KORANIKATARU

子らに語る時々日記

分厚い壁はピクリとも動かなかった

ユニフォームが8年もののお古であるとそのときはじめて知った。

流行遅れの型であることは我慢できても、綻びなどだんだん取り繕えなくなってきた。

クラブ用のショルダーバッグもチャックがすぐに壊れて耐久性がない。

この際、他の部が持つようなリュック型に変えてもらいたい。

 

そんなママ友らの声を聞いて、学校に言えばいいではないかとわたしは思ったが、部活顧問が首を縦に振らないのだという。

 

それで、学校を訪れた際、当の顧問に掛け合った。

が、話は噛み合わず平行線を辿るだけだった。

 

予算配分の都合だと顧問が言うので、それくらい保護者で購入するし、OBから支援するとの言葉ももらっている。

 

そう伝えるが、OBからの申し出は筋違いであり、私的に買う場合、経済的に買えない生徒への配慮が必要だから認める訳にはいかない。

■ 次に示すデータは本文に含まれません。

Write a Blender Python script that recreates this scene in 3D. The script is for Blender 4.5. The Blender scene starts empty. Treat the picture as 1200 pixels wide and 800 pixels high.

当の部活の競技はおろかスポーツ全般に縁のなさそうな顧問はそう言った。

 

OBの支援を受け入れるか受け入れないは一教師が判断することではないだろう。

また、予算がないという話であれば保護者が学校に支出してるお金は偏って配分されているということなのか、また、買えない生徒への配慮を言い出せば、私学として自己矛盾に陥るような話である。

 

わたしはそう返したが、亀が甲羅のなかに閉じ籠もるみたい、彼は彼の思う正論のなかから一歩も出てこなかった。

 

話していて分かった。

要は、彼は彼の権限に口出しされたくないだけの話なのだった。

 

決裁権限を明け渡せば、自らがただのお飾りのような存在であることが明るみになって生徒に示しがつかない。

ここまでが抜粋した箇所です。